By Polina Marinova
December 5, 2017

China’s digital revolution was bankrolled with dollars, and it has emerged as the world’s second-largest destination for venture capital with more than 3,000 funds.

As the revolution rolls on, though, leading investors are as likely to hail from inside China as from overseas. Among them are Alibaba Group and Tencent Holdings, global investor darlings that have morphed into powerful investors in their own right. Alibaba has spent roughly $1.72 billion buying at least 50 startups and small businesses since 2013, while Tencent has doled out at least $780 million over the same period, according to Nikkei Asian Review. And as two of the world’s richest and fastest-growing companies, the rivals end up bidding against one another for hot investments, wielding the power to decide the fate of many emerging startups.

Where does that leave investors who lack similar capital and clout?

“There’s definitely a way for VCs to exist with these strategic investors,” said Hans Tung, a managing partner at GGV Capital, at the Fortune Brainstorm Tech International conference in Guangzhou, China, on Tuesday. “A lot of us are investing earlier and earlier. When the right time comes, Alibaba or Tencent ends up investing in that company to help it grow faster.”

Cao Yi, a founding partner of Source Code Capital, added: “The time window for startups in China is very, very key.”

The scale and speed at play in China’s VC scene have prompted “bubble” accusations in Silicon Valley and New York, Tung said.

“Everyone knows that the first three years decide who will win,” he said. “It is definitely not a bubble. There’s a science to how this works.”

Nevertheless, recent media reports about the apparent boom-bust of some Chinese bike-sharing companies, for instance, have fueled bubble speculation. The companies have attracted a whopping $2 billion in venture capital collectively in the past 18 months.
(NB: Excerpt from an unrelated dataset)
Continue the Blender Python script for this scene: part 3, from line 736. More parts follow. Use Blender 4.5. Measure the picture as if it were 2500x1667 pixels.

Flush with cash, some have attempted to go global, only to burn through their money and shutter operations. That’s a ‘bubbly’ narrative, but one panelist was careful to draw a distinction.

“I don’t think there’s a bubble, but I think there’s this herd mentality that is a little big dangerous,” said Anna Fang, CEO of ZhenFund. “There’s this herd mentality in our field where investors run to two or three themes a year, so it could develop into a bubble in that particular sector.”